Foreclosure owners would not qualify because they have 'owned within 3 years', which was the criterion you mentioned.
The issue is that this is a tax CREDIT. Lets say I am married and my household AGI is $58,000 and I owe $8000 in taxes. If I bought an $80,000 house I should indeed get an $8000 credit and end up owing $0 taxes. But lets say that our AGI is only $48,000. That would indicate we owed only $6400 in taxes. We buy that $80,000 house but our real net credit would only be the $6400 in taxes we owe. A credit has to be used in the year it was 'earned', so we just lost $1600 of our 'gift'.
We ran into this when Bert bought his hybrid car. He got this swell tax CREDIT, but by the time you factored in his loss carryforwards from his father's estate and a few other things, his taxable income was well below the amount of the credit, so most of the credit was lost.

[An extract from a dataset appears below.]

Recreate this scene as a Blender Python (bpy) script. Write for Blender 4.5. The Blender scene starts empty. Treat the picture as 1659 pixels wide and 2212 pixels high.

Then you have a further issue. Salaries are relatively low in my area while housing has been fairly high because of fixed income retirees buying into the area. Someone likely to have an AGI of $58,000 would not be buying an $80,000 house because it would be an old, small dump. And even the old 3X annual income criteria for buying houses would indicate they would be looking at a $210,000 and up house where a 10% downpayment would be running $21,000. The $8000 credit could be helpful, but probably not up front in purchasing the house.
So overall I'm not too sure who this helps. Folks who are in the income category to maximize use of a 10% credit likely have their house already and are trying to hang onto it. Folks in lower income brackets may be eligible for the credit but are unlikely to get it in full simply because they aren't paying $8000 in taxes to have forgiven with the credit.